Does the Whitney embedding theorem induce an equivalence of categories?

Question

It is well known that every abstract (say real, smooth) manifold can be embedded in $\mathbb R^n$ for $n$ sufficiently large. Is it possible to turn this into a functorial construction? If yes, is it an equivalence between the categories of smooth manifolds and smooth submanifolds of euclidean spaces?

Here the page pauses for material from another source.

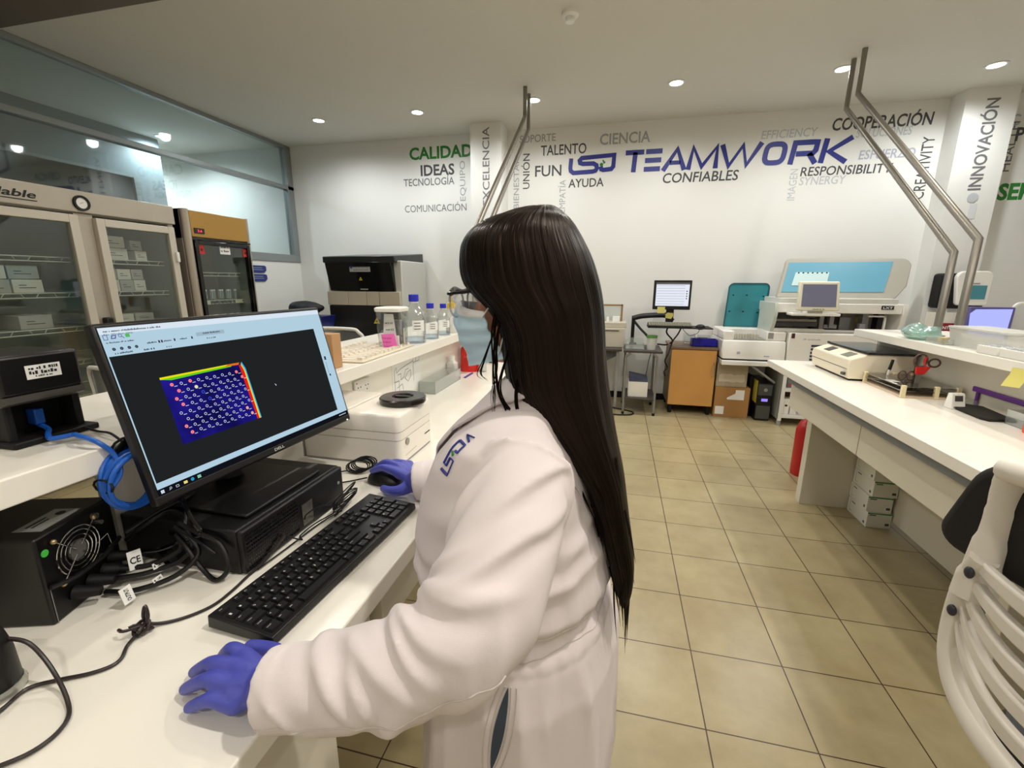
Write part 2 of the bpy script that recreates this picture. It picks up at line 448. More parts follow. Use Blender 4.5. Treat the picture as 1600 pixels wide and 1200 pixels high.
# ------------------------------------------------------------------ refrigerators against the partition (doors face +X)
ssteel = mat('stainless_sheet', rgb(186,178,164), 0.35, 0.35, noise_amt=0.08, noise_scale=6)
fridge_in = mat('fridge_interior', rgb(150,154,150), 0.6)
fglass = glass('fridge_door_glass', (0.88,0.92,0.90,1), 0.06, 0.03)
wire = mat('white_wire', rgb(205,205,195), 0.4)
boxw = mat('white_carton', rgb(222,214,206), 0.8, noise_amt=0.04, noise_scale=30)
boxg = mat('grey_carton', rgb(176,172,168), 0.8, noise_amt=0.04, noise_scale=30)
FX = -3.70
def fridge_shell(t, y0, y1, z1, xb, mtl, zt):
    """hollow cabinet open on its front"""
    w = 0.05
    MB().box((xb,y0,0.12),(xb+w,y1,z1)).box((xb,y0,0.12),(FX,y0+w,z1)).box((xb,y1-w,0.12),(FX,y1,z1)).box((xb,y0,zt),(FX,y1,z1)).box((xb,y0,0.12),(FX,y1,0.3)).w('cabinet', mtl, t, bevel=0.006)
    MB().box((xb+w,y0+w,0.3),(xb+w+0.004,y1-w,zt)).box((xb+w,y0+w,0.3),(FX-0.02,y0+w+0.004,zt)).box((xb+w,y1-w-0.004,0.3),(FX-0.02,y1-w,zt)).box((xb+w,y0+w,zt-0.004),(FX-0.02,y1-w,zt)).w('liner', fridge_in, t)
    for y in (y0+0.08, y1-0.08):
        MB().cyl((FX-0.1,y,0),(FX-0.1,y,0.12),0.025).w('foot', blackm, t)
def wire_shelf(t, y0, y1, z, xb):
    s = MB()
    s.tube([(FX-0.09,y0,z),(FX-0.09,y1,z)], 0.004, 6); s.tube([(FX-0.09,y0,z-0.03),(FX-0.09,y1,z-0.03)], 0.004, 6); s.tube([(xb+0.1,y0,z),(xb+0.1,y1,z)], 0.004, 6)
    n = int((y1-y0)/0.035)
    for i in range(n+1):
        y = y0 + (y1-y0)*i/n
        s.tube([(FX-0.09,y,z),(xb+0.1,y,z)], 0.0022, 5)
    k = int((y1-y0)/0.16)
    for i in range(k):
        y = y0 + (y1-y0)*(i+0.5)/k
        s.tube([(FX-0.09,y-0.05,z),(FX-0.09,y-0.03,z-0.03),(FX-0.09,y+0.03,z-0.03),(FX-0.09,y+0.05,z)], 0.003, 5)
    s.w('wire_shelf', wire, t)
def door(t, y0, y1, z0, z1, fm, hinge_lo=True, fw=0.055):
    d = MB()
    d.box((FX,y0,z0),(FX+0.045,y0+fw,z1)).box((FX,y1-fw,z0),(FX+0.045,y1,z1)).box((FX,y0+fw,z0),(FX+0.045,y1-fw,z0+fw)).box((FX,y0+fw,z1-fw),(FX+0.045,y1-fw,z1))
    o = d.w('door', fm, t, bevel=0.004)
    B((FX+0.018,y0+fw,z0+fw),(FX+0.024,y1-fw,z1-fw)).w('door_glass', fglass, o, flat=True)
    return o
dframe = mat('door_frame', rgb(205,198,184), 0.4, 0.2)
big = thing('display_refrigerator', 'large two-door glass refrigerator with a round dial', 'refrigerator', (-4.05, 2.3, 0))
XBK = -4.40
fridge_shell(big, 1.30, 3.18, 2.05, XBK, ssteel, 1.90)
B((FX-0.02,1.30,1.905),(FX+0.03,3.18,2.05)).w('header', ssteel, big, bevel=0.006)
B((FX-0.05,2.455,0.3),(FX+0.005,2.57,1.90)).w('mullion', ssteel, big)
B((FX+0.005,2.50,0.75),(FX+0.055,2.545,1.18)).w('door_handle', black, big, bevel=0.008)
door(big, 1.34, 2.455, 0.32, 1.885, dframe)
door(big, 2.565, 3.15, 0.32, 1.88, dframe)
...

For clarity: a morphism, say form $M\subset \mathbb R^n$ to $N\subset \mathbb R^m$ in the category of smooth embedded submanifolds of some euclidean space are the smooth maps $M \to N$ when we regard $M$ and $N$ as subsets of $\mathbb R^n$ and $\mathbb R^m$ respectively.

Answer 1

Yes, rather trivially. Let $\mathtt{Man}$ denote the category of smooth manifolds (and smooth maps) and let $\mathtt{Man}'$ be the full subcategory consisting of only the smooth submanifolds of Euclidean spaces. Then the inclusion functor $i:\mathtt{Man}'\to\mathtt{Man}$ is fully faithful, and the Whitney embedding theorem says it is essentially surjective. So, it is an equivalence of categories.

Explicitly, to construct an inverse equivalence going in the other direction, just pick, for each smooth manifold $M$, a submanifold $T(M)$ of some $\mathbb{R}^n$ and a diffeomorphism $e_M:M\to T(M)$. Now given a smooth map $f:M\to N$ define $T(f):T(M)\to T(N)$ by $T(f)=e_Nfe_M^{-1}$. It is easy to see that $T$ is then a functor $\mathtt{Man}\to\mathtt{Man}'$ and that the compositions $iT$ and $Ti$ are naturally isomorphic to the identity functors via the isomorphisms $e_M$.

More generally, any construction that takes an object and replaces it with an isomorphic object is always automatically functorial in this way. You don't need any special extra compatibility of the choices made for different objects--it's all automatic when you're just using isomorphisms.